Question

How do you solve the linear equation $\dfrac{1}{2}x - 1 = 4$?

Answer 1

Hint: First of all, take the 1 from subtraction in the left hand side to addition in RHS, then simplify the calculations on the RHS. Then, just multiply the equation by 2 to get the answer.

Complete step-by-step solution:
We are given that we are required to solve $\dfrac{1}{2}x - 1 = 4$.
In the above equation, after taking 1 from subtraction from the left hand side to addition in the right hand side, we will then obtain the following equation as:-
$ \Rightarrow \dfrac{1}{2}x = 4 + 1$
Simplifying the calculations on the right hand side of the above equation, we will then obtain the following equation as:-
$ \Rightarrow \dfrac{1}{2}x = 5$
Multiplying both the sides of the above equation by 2, we will then obtain the following equation as:-
$ \Rightarrow x = 5 \times 2$
Simplifying the calculations on the right hand side of the above equation, we will then obtain the following equation as::-
$ \Rightarrow x = 10$
Thus, we have the required answer as 10 .

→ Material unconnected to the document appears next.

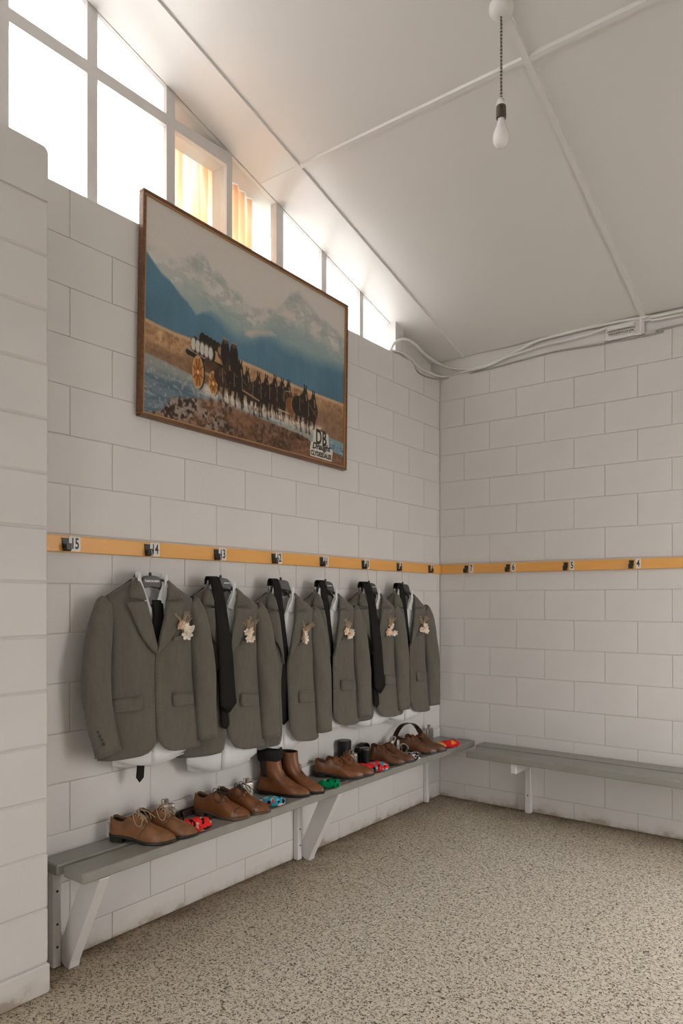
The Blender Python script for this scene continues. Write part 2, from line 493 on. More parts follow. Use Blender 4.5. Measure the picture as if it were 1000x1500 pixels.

Note: The students must note that we did multiply the equation by 2 and could do that because we were sure that 2 can never be equal to 0. We can never multiply or divide an equation by such a variable which has even the slightest possibility of being equal to 0.
The students must know that we require as many equations as many numbers of unknown variables we do have. Here, we just had an unknown variable x and we had one equation given with us, therefore, we could easily solve it and thus, have the required answer.
Here, we have basically a linear equation with us. Linear equation is an equation with degree 1.
If we would have had more than one variable, we could just find one variable in terms of another variable, then we would have to assume one as a free variable.